Le Père, un règlement de comptes est un ouvrage témoignage écrit par Niklas Frank, publié en France aux éditions Plein Jour en 2021 et préfacé par Philippe Sands. Dans ce livre, Niklas Frank évoque la terrible figure de son père, Hans, gouverneur de Pologne nommé par Adolf Hitler.
Quelle est l’histoire ?
Niklas Frank, enfant pendant la Seconde Guerre mondiale, oeuvre sa vie durant à retracer le terrifiant et pathétique parcours de son père, Hans qui fut ministre du IIIe Reich puis gouverneur général de Pologne durant la Seconde Guerre mondiale. Hans Frank fut pendu à l’issue du procès de Nuremberg en 1946. L’auteur livre un récit très personnel, d’une grande violence envers son père auquel il ne peut pardonner l’atrocité de ses crimes et de ses engagements. Il évoque également la figure de sa mère, ambigue et cupide et de leur entourage sur fond de génocide et de crimes. Il s’agit d’un témoignage brutal et direct d’un enfant de nazi, lucide sur son lourd passé familial.
Et les archives dans tout ça ??
Le moteur de la vie de Niklas Frank est la recherche de la vérité, il souhaite reconstituer le plus fidèlement possible le parcours et les discours de son père pour en dresser le portrait le plus juste, quelle qu’en soit les conséquences. Il n’est pas question pour l’auteur d’occulter le moindre fait et de dédouaner son père, bien au contraire. Pour ce faire, il ne se fie pas à la mémoire familiale mais aux archives : « j’ai de la chance, je peux rassembler les lambeaux de chair de ta vie grâce aux archives d’Europe et des Etats-Unis, je peux les examiner sans être entravé par des mensonges familiaux. Que je les travaille au scalpel ou au marteau, il en sort un monstre typiquement allemand. » Loin de se cacher et de fuir son héritage, Niklas Frank plonge au coeur des archives, part à leur quête et les explore sans relâche. Même les documents sont, pour lui, salis par les actes de son père : « je pioche dans le tas de boue que ta vie m’a légué en documents, lettres, photos, témoignages, moi toujours à la recherche de tes lâchetés. » Contrairement à d’autres qui pourraient avoir une grande appréhension à plonger dans des archives qui révéleraient des secrets de famille ou casseraient l’image d’une famille idéale, Niklas cherche toujours davantage de documents sans avoir peur ou sans faillir.
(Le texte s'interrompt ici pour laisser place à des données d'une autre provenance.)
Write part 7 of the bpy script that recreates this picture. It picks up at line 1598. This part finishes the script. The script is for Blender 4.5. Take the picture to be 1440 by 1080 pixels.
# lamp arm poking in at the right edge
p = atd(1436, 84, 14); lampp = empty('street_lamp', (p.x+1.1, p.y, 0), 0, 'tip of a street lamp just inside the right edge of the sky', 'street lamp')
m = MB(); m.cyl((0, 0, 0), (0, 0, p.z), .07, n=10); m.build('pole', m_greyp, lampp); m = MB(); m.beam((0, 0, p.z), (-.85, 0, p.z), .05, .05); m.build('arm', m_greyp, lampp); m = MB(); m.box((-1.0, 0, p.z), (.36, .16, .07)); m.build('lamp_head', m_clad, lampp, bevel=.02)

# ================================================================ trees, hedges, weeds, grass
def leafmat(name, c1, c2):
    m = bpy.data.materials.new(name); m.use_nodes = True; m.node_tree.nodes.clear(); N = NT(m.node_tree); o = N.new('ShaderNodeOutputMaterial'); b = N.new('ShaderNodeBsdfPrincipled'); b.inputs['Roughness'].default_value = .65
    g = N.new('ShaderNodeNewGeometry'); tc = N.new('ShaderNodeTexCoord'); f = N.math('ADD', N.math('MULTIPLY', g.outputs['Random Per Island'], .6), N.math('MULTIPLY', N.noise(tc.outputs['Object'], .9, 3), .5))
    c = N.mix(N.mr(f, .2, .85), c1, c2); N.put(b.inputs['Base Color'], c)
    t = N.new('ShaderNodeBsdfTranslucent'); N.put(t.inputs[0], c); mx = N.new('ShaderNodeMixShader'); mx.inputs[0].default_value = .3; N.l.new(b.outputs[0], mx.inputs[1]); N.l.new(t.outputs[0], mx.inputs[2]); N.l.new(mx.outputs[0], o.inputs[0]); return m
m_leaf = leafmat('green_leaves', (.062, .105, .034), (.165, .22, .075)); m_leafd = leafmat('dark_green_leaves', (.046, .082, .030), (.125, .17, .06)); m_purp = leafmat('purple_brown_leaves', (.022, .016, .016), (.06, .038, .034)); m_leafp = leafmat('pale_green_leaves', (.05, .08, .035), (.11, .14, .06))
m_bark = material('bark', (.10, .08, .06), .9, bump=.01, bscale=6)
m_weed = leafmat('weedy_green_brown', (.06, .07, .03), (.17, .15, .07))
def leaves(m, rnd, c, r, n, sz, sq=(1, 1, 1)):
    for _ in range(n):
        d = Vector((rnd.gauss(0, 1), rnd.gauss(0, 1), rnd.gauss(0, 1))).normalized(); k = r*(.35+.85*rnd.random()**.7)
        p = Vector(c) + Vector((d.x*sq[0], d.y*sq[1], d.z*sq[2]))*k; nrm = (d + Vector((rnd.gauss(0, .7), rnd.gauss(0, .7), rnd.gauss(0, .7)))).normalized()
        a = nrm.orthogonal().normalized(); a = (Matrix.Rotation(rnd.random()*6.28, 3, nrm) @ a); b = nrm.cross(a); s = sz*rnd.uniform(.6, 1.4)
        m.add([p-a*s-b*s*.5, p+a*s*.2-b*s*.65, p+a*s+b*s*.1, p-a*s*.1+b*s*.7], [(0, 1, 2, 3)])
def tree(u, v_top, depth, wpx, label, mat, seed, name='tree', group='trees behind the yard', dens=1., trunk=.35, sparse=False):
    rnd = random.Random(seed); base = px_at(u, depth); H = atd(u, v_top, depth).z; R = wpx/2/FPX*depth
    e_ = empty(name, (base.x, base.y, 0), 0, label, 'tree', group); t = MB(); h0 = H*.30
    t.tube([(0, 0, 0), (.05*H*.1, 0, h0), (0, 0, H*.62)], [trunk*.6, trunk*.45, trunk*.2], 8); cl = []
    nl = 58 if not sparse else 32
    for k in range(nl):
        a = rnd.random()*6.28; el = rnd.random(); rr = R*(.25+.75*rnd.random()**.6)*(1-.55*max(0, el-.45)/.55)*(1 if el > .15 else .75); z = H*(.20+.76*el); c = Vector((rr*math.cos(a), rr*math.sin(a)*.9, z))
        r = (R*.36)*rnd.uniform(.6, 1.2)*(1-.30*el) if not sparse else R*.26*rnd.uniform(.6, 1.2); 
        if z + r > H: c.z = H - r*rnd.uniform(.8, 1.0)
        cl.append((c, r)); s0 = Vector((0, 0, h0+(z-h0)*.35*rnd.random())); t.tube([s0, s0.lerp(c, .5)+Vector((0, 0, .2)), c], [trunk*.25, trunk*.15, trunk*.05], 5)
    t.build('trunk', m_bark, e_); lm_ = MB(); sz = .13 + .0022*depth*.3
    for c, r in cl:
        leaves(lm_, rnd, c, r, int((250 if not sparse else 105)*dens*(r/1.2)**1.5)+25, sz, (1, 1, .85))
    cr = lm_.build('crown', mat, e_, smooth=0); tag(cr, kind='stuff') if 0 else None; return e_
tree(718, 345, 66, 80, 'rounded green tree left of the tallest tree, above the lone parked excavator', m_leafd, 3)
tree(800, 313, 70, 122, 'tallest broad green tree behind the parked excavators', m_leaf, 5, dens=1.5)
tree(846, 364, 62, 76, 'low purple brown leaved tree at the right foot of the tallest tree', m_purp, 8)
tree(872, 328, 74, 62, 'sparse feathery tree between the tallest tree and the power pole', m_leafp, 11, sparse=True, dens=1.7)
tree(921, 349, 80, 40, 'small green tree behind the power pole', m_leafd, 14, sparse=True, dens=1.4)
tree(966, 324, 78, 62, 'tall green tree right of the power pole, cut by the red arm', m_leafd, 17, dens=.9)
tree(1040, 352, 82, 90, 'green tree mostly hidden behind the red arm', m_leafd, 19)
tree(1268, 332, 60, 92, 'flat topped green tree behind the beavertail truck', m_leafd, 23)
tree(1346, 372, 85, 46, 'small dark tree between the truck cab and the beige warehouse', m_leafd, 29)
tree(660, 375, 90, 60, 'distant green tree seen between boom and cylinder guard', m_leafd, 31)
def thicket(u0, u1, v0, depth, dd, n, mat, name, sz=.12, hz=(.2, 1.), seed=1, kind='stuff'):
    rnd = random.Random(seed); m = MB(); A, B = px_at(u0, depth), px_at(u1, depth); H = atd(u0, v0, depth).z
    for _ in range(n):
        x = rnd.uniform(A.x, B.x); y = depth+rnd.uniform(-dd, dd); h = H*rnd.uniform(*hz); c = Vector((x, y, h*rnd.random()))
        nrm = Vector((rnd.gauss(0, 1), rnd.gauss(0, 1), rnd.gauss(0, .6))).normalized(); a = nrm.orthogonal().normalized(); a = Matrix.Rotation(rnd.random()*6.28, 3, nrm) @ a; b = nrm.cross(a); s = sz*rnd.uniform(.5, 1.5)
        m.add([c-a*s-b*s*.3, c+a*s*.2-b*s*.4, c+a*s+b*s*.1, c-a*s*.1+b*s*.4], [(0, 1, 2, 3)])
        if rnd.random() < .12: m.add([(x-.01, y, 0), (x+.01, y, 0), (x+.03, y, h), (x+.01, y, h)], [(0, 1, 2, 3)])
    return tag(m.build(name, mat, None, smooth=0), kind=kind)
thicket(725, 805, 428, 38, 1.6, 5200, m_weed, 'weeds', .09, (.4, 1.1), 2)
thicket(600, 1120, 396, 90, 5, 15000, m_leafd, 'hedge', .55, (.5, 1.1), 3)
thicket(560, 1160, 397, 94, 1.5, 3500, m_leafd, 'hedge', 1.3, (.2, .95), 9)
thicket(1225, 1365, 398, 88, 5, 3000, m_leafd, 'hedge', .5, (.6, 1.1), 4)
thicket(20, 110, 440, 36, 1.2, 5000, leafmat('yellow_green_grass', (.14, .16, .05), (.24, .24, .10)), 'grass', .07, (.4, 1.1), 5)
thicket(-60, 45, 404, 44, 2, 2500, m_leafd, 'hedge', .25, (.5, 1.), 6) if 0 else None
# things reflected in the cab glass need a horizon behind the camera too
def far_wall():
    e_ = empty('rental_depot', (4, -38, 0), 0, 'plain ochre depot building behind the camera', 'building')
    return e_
Il est sans doute difficile de ne pas être le fils d’un héros et les archives révèlent parfois des informations qu’on aurait préféré ne pas connaître, c’est le lot de la quête archivistique et historique. Ici, le narrateur prend le problème à bras le corps, sans détourner le regard. Il indique souvent avoir « déniché » des informations – y compris d’ordre intime – dans les archives, preuve de cette quête de longue haleine.
Mais, évidemment, certaines archives sont manquantes : quand le Reich tombe, quand Hans Frank sent le vent tourner à la fin de la guerre, il parle de « brûler des dossiers », espérant ainsi effacer ses crimes ou du moins les minimiser. C’est sans compter les tonnes de documents qui ont été produits à l’échelle du Reich. Illusion de croire qu’une destruction d’archives peut effacer des années de terreur, l’expérience prouve que des documents parviennent toujours à survivre et à faire émerger ce qu’on aurait voulu cacher, dans leur affolement, les destructeurs sont peu méticuleux. Malgré « les documents brûlés dans la cour du château de Cracovie », après avoir trié les dossiers et emporté ceux dont ils pensaient qu’ils pourraient le dédouaner de ses fautes, Hans Frank n’échappe pas à la peine capitale. L’auteur évoque aussi les tentatives grotesques de son père de falsifier des documents pour lui donner un rôle positif. Hans Frank a également remis à ses juges ses journaux – 42 volumes – de son gouvernement général contenant des « procès-verbaux de tous tes discours, de tes voyages, réceptions, réunions de gouvernement, entretiens », ce qui le desservit fortement tant ils démontraient la violence du gouvernement de Frank envers les Polonais et les Juifs. On peut se demander pourquoi détruire des documents mais conserver ces journaux compromettants, l’être humain reste un mystère…
Loin de repousser la connaissance de sa famille et en particulier de son père, Niklas Frank se confronte aux archives, un exercice douloureux qui s’avère parfois nécessaire pour se (re)construire.